Abby Joseph Cohen, chief financial analyst, Goldman,...

Abby Joseph Cohen, chief financial analyst, Goldman, Sachs & Co., New York

The preelection polls were right: Mr. Clinton recaptured the White House but the Republicans retained control of Congress. Investors should be comforted that there were few surprises, and will soon return their attention to economic and market fundamentals.

Investors will likely expect continuation of the general policy direction of the last four years. These have been favorable for the economy, corporate profits and the financial markets. They include fiscal policy aimed at reducing the deficit, trade policy aimed at opening markets for U.S. producers and antitrust policy that accepts large business combinations if they allow U.S. entities to compete globally.

Following the usual postelection analysis, we expect investors to reemphasize the fundamentals that normally drive equity prices. The main issues for the remainder of the year will likely center around profit growth, its quality (good) and durability (also good), and interest rates (in a trading range that is benign for equity markets). We remain optimistic on the duration of the current economic expansion.

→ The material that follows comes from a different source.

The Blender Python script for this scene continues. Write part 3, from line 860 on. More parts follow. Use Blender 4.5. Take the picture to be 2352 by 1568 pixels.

Geraldine Weiss, editor, Investment Quality Trends, La Jolla

We are living through historic times in the stock market. When the books are written recording periods of investment insanity, we all can tell our grandchildren that we were there--an eyewitness to the hysteria, greed, delusion and the madness of crowds. This period in the stock market will rank right up there with the infamous tulip craze, the Florida land bubble and the overblown stock and real estate markets in Japan. When they ask why investors were blind to the danger, we will tell them that the party was too much fun, making money in the market was too easy. Everyone hoped that this time it would be different, the old rules no longer applied. And the band played on.

. . . The truth of the matter is that the market has risen too far and too fast to be maintained at current levels. Daily advances in the price of the Dow have become ridiculous. . . . The year to fear is 1997. The market generally experiences a downturn the first year after a presidential election--regardless of the victor. Economic figures which up to the election day are inclined to be favorable tend to become negative when political pressures subside.

The balance of 1996 in the stock market should be relatively benign. . . . We urge you to review your portfolios and take advantage of year-end rallies to lighten your portfolios and put your financial house in order.


Byron R. Wien and William McIlroy, analysts, Morgan Stanley & Co., New York

Bad news for the economy is still good news for the stock market these days. The employment cost index showed a lower-than-expected rise, so fears that wage increases would force up the level of overall inflation subsided. Consumer confidence ticked down, causing concern that Christmas retail sales might be disappointing. The bond market interpreted all of this favorably, and long-term interest rates moved lower.

The linkage between interest rates and the stock market remains intact. Stocks rally on declines in long-term rates. Short-term, we believe that the long U.S. Treasury will move down to a 6.5% yield, causing stocks to move higher by year-end. During the next rally phase, we would expect investor optimism to increase, foreign investors to do more buying and small stocks to outperform. These are all signs of the final phase of the bull run, but we are not there yet.

We are making no changes to the fresh money buys this week. They include AT&T;, Bristol-Myers Squibb, Cisco Systems, HFS, United Technologies and Citicorp.


John Bollinger, John Bollinger's Capital Growth Letter, Manhattan Beach

So, as we come into the fall and winter looms, we must ask if the bottom in bond prices (top in yields) marks a top for the economy. And if so, whether stocks--which are long overdue for some contraction (if only to shake some of the riders off the wagon, or is it the gravy train?)--will take falling long-term rates to mean a weakening economy and poor earnings and sell stocks into higher bond prices.

This would be devastating for many, as they have had drilled in repeatedly over these past 20 years that higher bonds mean higher stocks. (If higher bond prices do mean lower stock prices, then only lower short-term rates will save the day, as they will be seen as simulative and thus supportive of earnings. This can get pretty convoluted. The essential point is that after many years of dependency on a relationship, stock investors may be about to be burned.)